Can cosmic rotation resolve the Hubble tension? Constraints from CMB and large-scale structure
Micol Benetti, David A. Cook, Saulo Carneiro
TL;DR
The paper tests whether a relativistic rotating cosmology with a Gödel-type background can resolve the Hubble tension by embedding rotation through anisotropic stress and modifying the background evolution in CLASS. Using Planck 2018 CMB and Pantheon+BAO data, they constrain the present-day rotation parameter $l_0$ to be effectively zero, leaving ΛCDM parameters unchanged. While late-time probes alone allow larger rotation and higher $H_0$, this comes with an excessive $\sigma_8$ and does not improve the joint fit; overall, the data show no robust evidence that cosmic rotation can reconcile early- and late-time $H_0$ estimates. The work highlights the robustness of ΛCDM against background rotation and indicates that perturbative rotational effects and pre-inflationary scenarios warrant future exploration.
Abstract
We investigate a relativistic cosmological model with background rotation, sourced by a non-perfect fluid with anisotropic stress.
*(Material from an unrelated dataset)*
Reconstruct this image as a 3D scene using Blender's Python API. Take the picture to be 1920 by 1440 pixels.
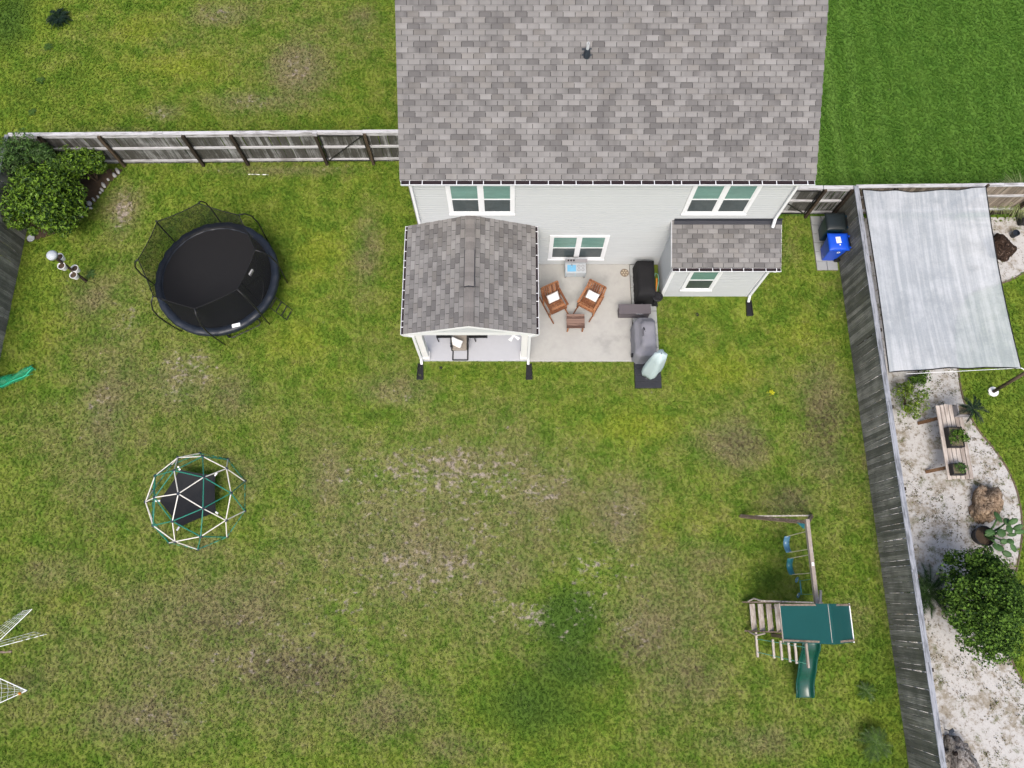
import bpy, bmesh, math, random
import numpy as np
from mathutils import Vector, Matrix, noise as mnoise
random.seed(7); RNG = np.random.default_rng(7)
for o in list(bpy.data.objects): bpy.data.objects.remove(o)
scn = bpy.context.scene; COL = scn.collection

# ------------------------------------------------------------------ camera, sky, sun, exposure
CAM_H = 22.6; FPX = 1380.0; TILT = math.atan(409 / 1380)
cd = bpy.data.cameras.new('camera'); cam = bpy.data.objects.new('camera', cd); COL.objects.link(cam)
cam.location = (0, 0, CAM_H); cam.rotation_euler = (TILT, 0, 0)
cd.sensor_width = 36; cd.lens = 36 * FPX / 1920; cd.clip_end = 800; scn.camera = cam
SUN_EL, SUN_AZ = math.radians(58), math.radians(186)      # azimuth from +Y, clockwise
w = bpy.data.worlds.new('World'); scn.world = w; w.use_nodes = True
nt = w.node_tree; bg = nt.nodes['Background']
sky = nt.nodes.new('ShaderNodeTexSky'); sky.sky_type = 'NISHITA'; sky.sun_disc = False
sky.sun_elevation = SUN_EL; sky.sun_rotation = SUN_AZ; sky.air_density = 1.0; sky.dust_density = 5.0; sky.ozone_density = 0.6
nt.links.new(sky.outputs[0], bg.inputs[0]); bg.inputs[1].default_value = 0.15
sl = bpy.data.lights.new('sun', 'SUN'); sl.energy = 1.5; sl.angle = math.radians(30); sl.color = (1.0, 0.97, 0.93)
so = bpy.data.objects.new('sun', sl); COL.objects.link(so)
sd = Vector((math.sin(SUN_AZ) * math.cos(SUN_EL), math.cos(SUN_AZ) * math.cos(SUN_EL), math.sin(SUN_EL)))
so.rotation_euler = sd.to_track_quat('Z', 'Y').to_euler(); so.location = (0, 0, 40)
scn.cycles.use_adaptive_sampling = True; scn.cycles.adaptive_threshold = 0.03; scn.cycles.max_bounces = 6; scn.cycles.diffuse_bounces = 3; scn.cycles.glossy_bounces = 2; scn.cycles.transmission_bounces = 3; scn.cycles.transparent_max_bounces = 8
vs = scn.view_settings; vs.view_transform = 'Standard'; vs.look = 'None'; vs.exposure = 0.55; vs.gamma = 1.0; vs.use_curve_mapping = False

# ------------------------------------------------------------------ measuring: a spot of the drone survey and its height -> metres
def P(u, v, z=0.0):
    a = (u - 960) / FPX; b = (720 - v) / FPX
    dy = math.sin(TILT) + b * math.cos(TILT); dz = math.cos(TILT) - b * math.sin(TILT)
    s = (CAM_H - z) / dz
    return Vector((a * s, dy * s, z))
def HY(v, Y):
    b = (720 - v) / FPX
    return CAM_H - Y * (math.cos(TILT) - b * math.sin(TILT)) / (math.sin(TILT) + b * math.cos(TILT))

# ------------------------------------------------------------------ materials
def lin(c): c /= 255.0; return c / 12.92 if c <= 0.04045 else ((c + 0.055) / 1.055) ** 2.4
def S(r, g, b, k=0.67): return tuple(min(0.85, lin(x) * k) for x in (r, g, b)) + (1.0,)
class NT:
    def __init__(s, name):
        s.m = bpy.data.materials.new(name); s.m.use_nodes = True; s.t = s.m.node_tree
        s.b = s.t.nodes['Principled BSDF']; s.out = s.t.nodes['Material Output']
    def n(s, typ, **kw):
        x = s.t.nodes.new(typ)
        for k, v in kw.items(): setattr(x, k, v)
        return x
    def l(s, a, b): s.t.links.new(a, b)
    def put(s, sock, v):
        if isinstance(v, (int, float)): sock.default_value = v
        elif isinstance(v, tuple): sock.default_value = v
        else: s.l(v, sock)
    def math(s, op, a, b=0.0, c=0.0, clamp=False):
        x = s.n('ShaderNodeMath', operation=op, use_clamp=clamp)
        for i, v in enumerate((a, b, c)): s.put(x.inputs[i], v)
        return x.outputs[0]
    def pos(s): return s.n('ShaderNodeNewGeometry').outputs['Position']
    def scaled(s, vec, sc):
        x = s.n('ShaderNodeVectorMath', operation='MULTIPLY'); s.l(vec, x.inputs[0]); x.inputs[1].default_value = sc; return x.outputs[0]
    def noise(s, vec, scale, detail=4.0, rough=0.6, dist=0.0):
        x = s.n('ShaderNodeTexNoise'); s.l(vec, x.inputs['Vector'])
        x.inputs['Scale'].default_value = scale; x.inputs['Detail'].default_value = detail
        x.inputs['Roughness'].default_value = rough; x.inputs['Distortion'].default_value = dist
        return x.outputs['Fac']
    def ramp(s, fac, lo, hi, a=0.0, b=1.0):
        x = s.n('ShaderNodeMapRange', interpolation_type='SMOOTHSTEP'); s.put(x.inputs[0], fac)
        x.inputs[1].default_value = lo; x.inputs[2].default_value = hi; x.inputs[3].default_value = a; x.inputs[4].default_value = b
        return x.outputs[0]
    def mix(s, fac, a, b, blend='MIX'):
        x = s.n('ShaderNodeMix', data_type='RGBA', blend_type=blend)
        s.put(x.inputs[0], fac); s.put(x.inputs[6], a); s.put(x.inputs[7], b); return x.outputs[2]
    def scale_col(s, col, fac):
        x = s.n('ShaderNodeVectorMath', operation='SCALE'); s.put(x.inputs[0], col[:3] if isinstance(col, tuple) else col); s.put(x.inputs['Scale'], fac); return x.outputs[0]
    def bump(s, h, strength, dist=0.02):
        x = s.n('ShaderNodeBump'); x.inputs['Strength'].default_value = strength; x.inputs['Distance'].default_value = dist
        s.l(h, x.inputs['Height']); s.l(x.outputs[0], s.b.inputs['Normal'])
    def fin(s, col, rough=0.7, spec=0.3):
        s.put(s.b.inputs['Base Color'], col); s.put(s.b.inputs['Roughness'], rough); s.b.inputs['Specular IOR Level'].default_value = spec
        return s.m
def M(name, col, rough=0.7, var=0.14, scale=6.0, stretch=(1, 1, 1), bump=0.0, col2=None, c2amt=(0.5, 0.7), spec=0.3, metal=0.0, rnd=0.0, isl=0.0):
    """painted, moulded or woven surface: broad mottling, fine grain, optional second colour and per-piece tone"""
    k = NT(name); v = k.scaled(k.pos(), stretch)
    n1 = k.noise(v, scale, 5); n2 = k.noise(v, scale * 7, 3)
    c = col
    if col2: c = k.mix(k.ramp(n1, *c2amt), col, col2)
    f = k.math('ADD', k.math('MULTIPLY', k.math('SUBTRACT', n1, 0.5), var * 2.2), k.math('MULTIPLY', k.math('SUBTRACT', n2, 0.5), var * 1.6))
    if rnd:
        r = k.n('ShaderNodeObjectInfo').outputs['Random']; f = k.math('ADD', f, k.math('MULTIPLY', k.math('SUBTRACT', r, 0.5), rnd * 2))
    if isl:
        r = k.n('ShaderNodeNewGeometry').outputs['Random Per Island']; f = k.math('ADD', f, k.math('MULTIPLY', k.math('SUBTRACT', r, 0.5), isl * 2))
    c = k.scale_col(c, k.math('ADD', f, 1.0))
    if bump: k.bump(n2, bump, 0.01)
    k.b.inputs['Metallic'].default_value = metal
    return k.fin(c, rough, spec)
def wood(name, light, dark, rough=0.8, grain=(30, 30, 1.2), rnd=0.25, amt=(0.35, 0.7), green=None):
    k = NT(name); p = k.pos(); oi = k.n('ShaderNodeObjectInfo').outputs['Random']
    off = k.n('ShaderNodeVectorMath', operation='ADD'); k.l(k.scaled(p, grain), off.inputs[0])
    cmb = k.n('ShaderNodeCombineXYZ'); k.l(k.math('MULTIPLY', oi, 37.0), cmb.inputs[0]); k.l(k.math('MULTIPLY', oi, 19.0), cmb.inputs[2]); k.l(cmb.outputs[0], off.inputs[1])
    n = k.noise(off.outputs[0], 1.0, 6, 0.65); n2 = k.noise(p, 2.3, 4)
    t = k.math('ADD', n, k.math('ADD', k.math('MULTIPLY', k.math('SUBTRACT', oi, 0.5), rnd * 1.2), k.math('MULTIPLY', k.math('SUBTRACT', n2, 0.5), 0.5)))
    c = k.mix(k.ramp(t, *amt), dark, light)
    if green: c = k.mix(k.ramp(k.noise(p, 0.9, 4), 0.5, 0.75, 0, 0.7), c, green)
    k.bump(n, 0.25, 0.01)
    return k.fin(c, rough, 0.2)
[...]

A modified version of the CLASS Boltzmann code is employed to perform Monte Carlo Markov Chain analyses against Cosmic Microwave Background (CMB) and late-time datasets. The results show that current CMB data constrain the present-day rotation parameter to be negligible. As a consequence, the derived cosmological parameters remain consistent with the standard $Λ$CDM values. In contrast, late-time probes such as Type Ia supernovae (SNe) and Baryonic Acoustic Oscillations (BAO) allow for a higher level of rotation and yield an increased Hubble constant. However, this comes at the cost of a higher $σ_8$, which remains in tension with DES-Y3 measurement. Combining CMB, SNe and BAO data confirms the preference for non-rotation.